Second, pictures of mites can be found. Here is a Flemish mijt struck for count Louis I de Nevers (1322-1346). Vanhoudt G 2572

obv: long cross with broad ends. Legend: LVD   COM   FLA   DRI - Lvdovicvs comes Flandriae (Louis count of Flanders)
rev: Gothic L (Louis) with four groups of three besants on each side in pearl circle. +MONETA.ALOSTENSis - coin of Aalst.

Peter
An unidentified coin is a piece of metal. An identified coin is a piece of history.

Prosit

I got these today. They were sold simply as "Widow's Mites" which should be a lepton minted by Alexander Jannaeus, King (and Priest I think) of Judaea, 103 - 76 B.C.  Right?

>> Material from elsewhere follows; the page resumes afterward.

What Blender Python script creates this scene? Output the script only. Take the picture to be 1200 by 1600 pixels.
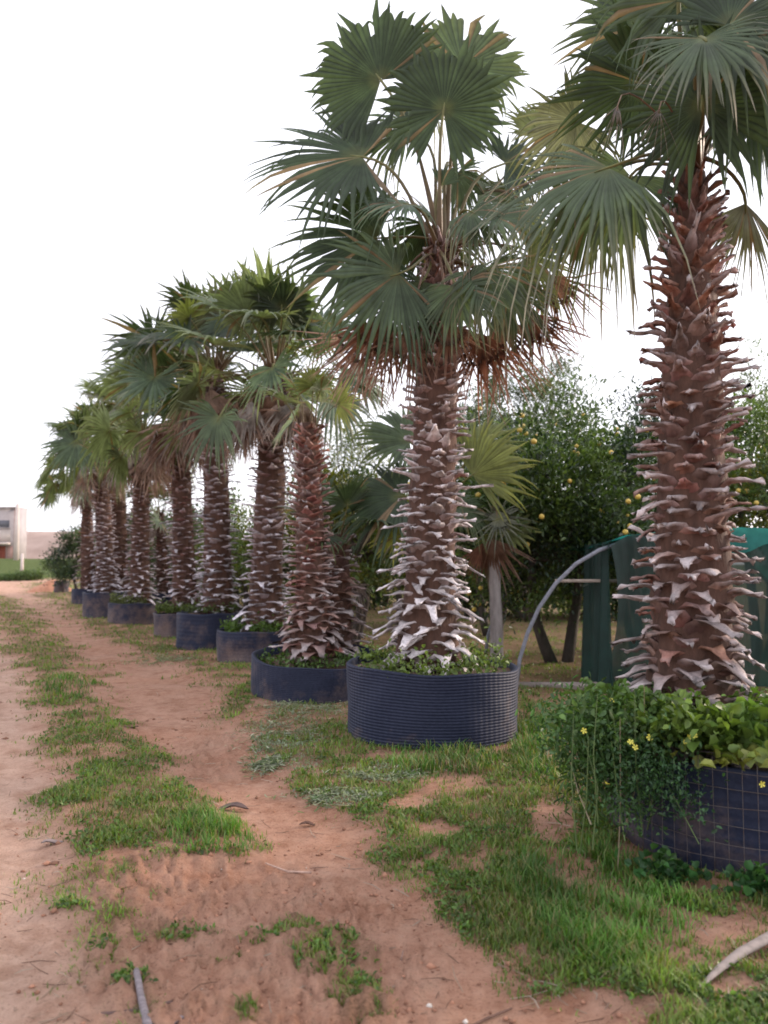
import bpy, math, random
import numpy as np
from mathutils import Vector
PI = math.pi
R_ = math.radians
for o in list(bpy.data.objects):
    bpy.data.objects.remove(o)
scene = bpy.context.scene
COL = scene.collection

# ------------------------------------------------------------------ camera
CAM_H, FPX, PITCH = 1.55, 1250.0, math.atan(80 / 1250.0)
cam = bpy.data.cameras.new('camera')
cam_o = bpy.data.objects.new('camera', cam)
COL.objects.link(cam_o)
cam_o.location = (0, 0, CAM_H)
cam_o.rotation_euler = (PI / 2 + PITCH, 0, 0)
cam.sensor_fit = 'VERTICAL'
cam.sensor_height = 24
cam.lens = 24 * FPX / 1600
cam.clip_start = 0.05
cam.clip_end = 2000
cam.dof.use_dof = True
cam.dof.focus_distance = 5.5
cam.dof.aperture_fstop = 1.3
scene.camera = cam_o

# ------------------------------------------------------------------ sky, sun, exposure
SUN_EL, SUN_AZ = R_(17), R_(62)          # azimuth from +Y towards +X
world = bpy.data.worlds.new("World")
scene.world = world
world.use_nodes = True
wn, wl = world.node_tree.nodes, world.node_tree.links
wn.clear()
sky = wn.new('ShaderNodeTexSky')
sky.sky_type = 'NISHITA'
sky.sun_disc = False
sky.sun_elevation = SUN_EL
sky.sun_rotation = SUN_AZ
sky.dust_density = 3.0
mixc = wn.new('ShaderNodeMix')
mixc.data_type = 'RGBA'
mixc.inputs[0].default_value = 0.8
mixc.inputs[7].default_value = (8.6, 8.5, 9.2, 1)     # thin bright cloud over the whole sky
bg = wn.new('ShaderNodeBackground')
bg.inputs[1].default_value = 0.1
wo = wn.new('ShaderNodeOutputWorld')
wl.new(sky.outputs[0], mixc.inputs[6])
wl.new(mixc.outputs[2], bg.inputs[0])
wl.new(bg.outputs[0], wo.inputs[0])
sun = bpy.data.lights.new('sun', 'SUN')
sun.energy = 1.9
sun.angle = R_(14)
sun.color = (1.0, 0.82, 0.68)
sun_o = bpy.data.objects.new('sun', sun)
COL.objects.link(sun_o)
sd = Vector((math.sin(SUN_AZ) * math.cos(SUN_EL), math.cos(SUN_AZ) * math.cos(SUN_EL), math.sin(SUN_EL)))
sun_o.rotation_euler = (-sd).to_track_quat('-Z', 'Y').to_euler()
scene.view_settings.view_transform = 'Standard'
scene.view_settings.look = 'None'
scene.view_settings.exposure = 1.2
scene.view_settings.gamma = 1
scene.cycles.max_bounces = 6
scene.cycles.transparent_max_bounces = 12
scene.cycles.pixel_filter_type = 'GAUSSIAN'
scene.cycles.filter_width = 2.0

# ------------------------------------------------------------------ helpers
CP, SP = math.cos(PITCH), math.sin(PITCH)

def P(px, py, Y):
    """world point seen at photo pixel (px, py), at distance Y in front of the camera"""
    a, b = (px - 600) / FPX, (800 - py) / FPX
    dy, dz = CP - b * SP, SP + b * CP
    s = Y / dy
    return np.array([a * s, Y, CAM_H + dz * s])

def G(px, py):
    a, b = (px - 600) / FPX, (800 - py) / FPX
    dy, dz = CP - b * SP, SP + b * CP
    s = -CAM_H / dz
    return a * s, dy * s

def unproj(x, y, z=0.0):
    """photo pixel of a ground point, arrays; used to lay the ground plan out"""
    dz = z - CAM_H
    f = y * CP + dz * SP
    u = -y * SP + dz * CP
    f = np.maximum(f, 0.05)
    return 600 + FPX * x / f, 800 - FPX * u / f

def nrm(v):
    v = np.asarray(v, float)
    return v / (np.linalg.norm(v) + 1e-9)

def sstep(a, b, x):
    t = np.clip((x - a) / (b - a), 0, 1)
    return t * t * (3 - 2 * t)

def vnoise(x, y, seed=0):
    xi, yi = np.floor(x).astype(np.int64), np.floor(y).astype(np.int64)
    xf, yf = x - xi, y - yi
    def h(a, b):
        n = (a * 374761393 + b * 668265263 + seed * 974634777) & 0xFFFFFFFF
        n = ((n ^ (n >> 13)) * 1274126177) & 0xFFFFFFFF
        return ((n ^ (n >> 16)) & 0xFFFF) / 65535.0
    u, v = xf * xf * (3 - 2 * xf), yf * yf * (3 - 2 * yf)
    return (h(xi, yi) * (1 - u) + h(xi + 1, yi) * u) * (1 - v) + (h(xi, yi + 1) * (1 - u) + h(xi + 1, yi + 1) * u) * v

def fbm(x, y, oct=4, seed=0):
    s, a, t = 0.0, 1.0, 0.0
    for i in range(oct):
        s = s + a * vnoise(x * 2 ** i, y * 2 ** i, seed + i * 17)
        t += a
        a *= 0.5
    return s / t

def build(name, V, F, mat, parent=None, col=None, smooth=False):
    """V (n,3); F list of int arrays (m,3) or (m,4); col (n,3)"""
    V = np.asarray(V, np.float32).reshape(-1, 3)
    F = [np.asarray(f, np.int32) for f in F if len(f)]
    me = bpy.data.meshes.new(name)
    me.vertices.add(len(V))
    me.vertices.foreach_set('co', V.ravel())
    idx = np.concatenate([f.ravel() for f in F])
    tot = np.concatenate([np.full(len(f), f.shape[1], np.int32) for f in F])
    st = np.concatenate([[0], np.cumsum(tot)[:-1]]).astype(np.int32)
    me.loops.add(len(idx))
    me.loops.foreach_set('vertex_index', idx)
    me.polygons.add(len(tot))
    me.polygons.foreach_set('loop_start', st)
    me.polygons.foreach_set('loop_total', tot)
    if smooth:
        me.polygons.foreach_set('use_smooth', np.ones(len(tot), bool))
    me.update(calc_edges=True)
    me.validate()
    if col is not None:
        at = me.color_attributes.new('Col', 'FLOAT_COLOR', 'POINT')
        c = np.ones((len(V), 4), np.float32)
        c[:, :3] = col
        at.data.foreach_set('color', c.ravel())
    me.materials.append(mat)
    o = bpy.data.objects.new(name, me)
    COL.objects.link(o)
    if parent is not None:
        o.parent = parent
        o.matrix_parent_inverse.identity()
        o.location = tuple(-np.array(parent_world(parent)))
    return o

def parent_world(p):
    v = Vector((0, 0, 0))
    while p is not None:
        v += p.location
        p = p.parent
    return v

def tag(o, label=None, cat=None, group=None, kind=None):
    if label: o['label'] = label
    if cat: o['category'] = cat
    if group: o['group'] = group
    if kind: o['kind'] = kind
    return o

def empty(name, loc, label, cat, group=None):
    o = bpy.data.objects.new(name, None)
    o.empty_display_size = 0.1
    COL.objects.link(o)
    o.location = tuple(loc)
    return tag(o, label, cat, group)

class MB:
    def __init__(s):
        s.V, s.C, s.Q, s.T, s.n = [], [], [], [], 0
    def add(s, V, quads=None, tris=None, col=(1, 1, 1)):
        V = np.asarray(V, float).reshape(-1, 3)
        s.V.append(V)
        c = np.asarray(col, float)
        s.C.append(np.broadcast_to(c, V.shape) if c.ndim == 1 else c.reshape(-1, 3))
        if quads is not None and len(quads): s.Q.append(np.asarray(quads, int) + s.n)
        if tris is not None and len(tris): s.T.append(np.asarray(tris, int) + s.n)
        s.n += len(V)
    def tube(s, pts, rad, k=6, col=(1, 1, 1), flat=1.0, cap=True, jit=0.0, rng=None):
        pts = np.asarray(pts, float)
        n = len(pts)
        rad = np.broadcast_to(np.asarray(rad, float), (n,))
        tg = np.gradient(pts, axis=0)
        tg /= np.linalg.norm(tg, axis=1, keepdims=True) + 1e-9
        ref = np.array([0, 0, 1.0]) if abs(tg[0][2]) < .9 else np.array([0, 1.0, 0])
        V = []
        a = nrm(np.cross(ref, tg[0]))
        for i in range(n):
            a = nrm(a - tg[i] * a.dot(tg[i]))
            b = np.cross(tg[i], a)
            for j in range(k):
                t = 2 * PI * j / k
                r = rad[i] * (1 + (rng.normal() * jit if rng is not None else 0))
                V.append(pts[i] + r * (math.cos(t) * a + math.sin(t) * b * flat))
        Q = [(i * k + j, i * k + (j + 1) % k, (i + 1) * k + (j + 1) % k, (i + 1) * k + j) for i in range(n - 1) for j in range(k)]
        T = []
        if cap:
            V += [pts[0], pts[-1]]
            T = [(n * k, (j + 1) % k, j) for j in range(k)] + [(n * k + 1, (n - 1) * k + j, (n - 1) * k + (j + 1) % k) for j in range(k)]
        c = np.asarray(col, float)
        if c.ndim == 2:
            cc = np.repeat(c, k, axis=0)
            if cap: cc = np.vstack([cc, c[0], c[-1]])
            c = cc
        s.add(V, Q, T, c)
    def box(s, a, b, col=(1, 1, 1)):
        (x0, y0, z0), (x1, y1, z1) = a, b
        V = [(x0, y0, z0), (x1, y0, z0), (x1, y1, z0), (x0, y1, z0), (x0, y0, z1), (x1, y0, z1), (x1, y1, z1), (x0, y1, z1)]
        s.add(V, [(0, 3, 2, 1), (4, 5, 6, 7), (0, 1, 5, 4), (1, 2, 6, 5), (2, 3, 7, 6), (3, 0, 4, 7)], col=col)
    def build(s, name, mat, parent=None, smooth=False):
        F = []
        if s.Q: F.append(np.vstack(s.Q))
        if s.T: F.append(np.vstack(s.T))
        return build(name, np.vstack(s.V), F, mat, parent, np.vstack(s.C), smooth)

# ------------------------------------------------------------------ materials
def mat_new(name):
    m = bpy.data.materials.new(name)
    m.use_nodes = True
    nt = m.node_tree
    nt.nodes.clear()
    out = nt.nodes.new('ShaderNodeOutputMaterial')
    b = nt.nodes.new('ShaderNodeBsdfPrincipled')
    nt.links.new(b.outputs[0], out.inputs[0])
    return m, nt, b, out

def noise_node(nt, scale, detail=4, rough=.6, vec=None):
    n = nt.nodes.new('ShaderNodeTexNoise')
    n.inputs['Scale'].default_value = scale
    n.inputs['Detail'].default_value = detail
    n.inputs['Roughness'].default_value = rough
    if vec is not None: nt.links.new(vec, n.inputs['Vector'])
    return n

def ramp(nt, src, stops):
    r = nt.nodes.new('ShaderNodeValToRGB')
    while len(r.color_ramp.elements) < len(stops): r.color_ramp.elements.new(.5)
    for e, (p, c) in zip(r.color_ramp.elements, stops):
        e.position = p
        e.color = (*c, 1) if len(c) == 3 else c
    nt.links.new(src, r.inputs[0])
    return r

def mixrgb(nt, a, b, fac, mode='MIX'):
    m = nt.nodes.new('ShaderNodeMix')
    m.data_type = 'RGBA'
    m.blend_type = mode
    for s, v in ((m.inputs[6], a), (m.inputs[7], b), (m.inputs[0], fac)):
        if isinstance(v, (int, float)): s.default_value = v
        elif isinstance(v, tuple): s.default_value = (*v, 1)
        else: nt.links.new(v, s)
    return m.outputs[2]

def bump(nt, b, h, strength=.5, dist=.01):
    bn = nt.nodes.new('ShaderNodeBump')
    bn.inputs['Strength'].default_value = strength
    bn.inputs['Distance'].default_value = dist
    nt.links.new(h, bn.inputs['Height'])
    nt.links.new(bn.outputs[0], b.inputs['Normal'])

def mat_leaf(name, rough=.5, trans=.35, warm=(1.3, 1.5, .55), nscale=9, spec=.5):
    """vertex colour times mottling, light passing through the blade"""
    m, nt, b, out = mat_new(name)
    at = nt.nodes.new('ShaderNodeAttribute'); at.attribute_name = 'Col'
    geo = nt.nodes.new('ShaderNodeTexCoord')
    n = noise_node(nt, nscale, 3, .6, geo.outputs['Object'])
    r = ramp(nt, n.outputs[0], [(.3, (.7, .7, .7)), (.7, (1.3, 1.3, 1.3))])
    c = mixrgb(nt, at.outputs['Color'], r.outputs[0], 1.0, 'MULTIPLY')
    nt.links.new(c, b.inputs['Base Color'])
    b.inputs['Roughness'].default_value = rough
    b.inputs['Specular IOR Level'].default_value = spec
    tr = nt.nodes.new('ShaderNodeBsdfTranslucent')
    c2 = mixrgb(nt, c, warm, 1.0, 'MULTIPLY')
    nt.links.new(c2, tr.inputs[0])
    ms = nt.nodes.new('ShaderNodeMixShader'); ms.inputs[0].default_value = trans
    nt.links.new(b.outputs[0], ms.inputs[1]); nt.links.new(tr.outputs[0], ms.inputs[2])
    nt.links.new(ms.outputs[0], out.inputs[0])
    return m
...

I am not sure this is a Lepton or a Prutahs either. Any thoughts?

Dale

Figleaf

Congratulations, Dale. They are not easy to come by in recognisable condition. I tried hard to fit whatever I could read into the legend. My best guess (not very good) for the letters on the larger piece is alexANDer (keep in mind that the letters are Greek.)

Peter
An unidentified coin is a piece of metal. An identified coin is a piece of history.

Prosit

The one on the left weighs 0.38g and the one on the right weighs 1.57g. maybe both are leptons.

Dale

Arminius

The most reputable experts call them Lepton - but you cal also find them called Prutah in lists.
They usually show very incomplete lettering on a much too small flan.



Judaea, Hasmonian Kingdom, Alexander Jannaeus (Yehonatan), Jerusalem mint, 103-76 BC.,
Æ Lepton (14-15 mm / 2,26 g), bronze,
Obv.: BA[ΣIΛE]ΩΣ AΛEΞANΔΡOΥ , ("of King Alexander"), anchor inside dotted circle .
Rev.: eight ray star surrounded by diadem (or wheel), [Hebrew inscription "HaMelech Yehonatan", "Yehonatan the king" between rays].
Hendin GBC4 469 ; Hendin GBC5 1150 ; TJC group K ; Meshorer: AJC 1, group Ca.

:)

Prosit

Here is one I got the other day. It is a Alexander Jannaeus coin but that is all I know. It is 1.92g.
Please excuse the orientation, I don't know which way is up  :)
Dale

Arminius

Rotate them both a little bit left.

The left one about 20° so the cornucopia points up, the right pic about 40-50° so the ribbons of the wreath hang down at the bottom.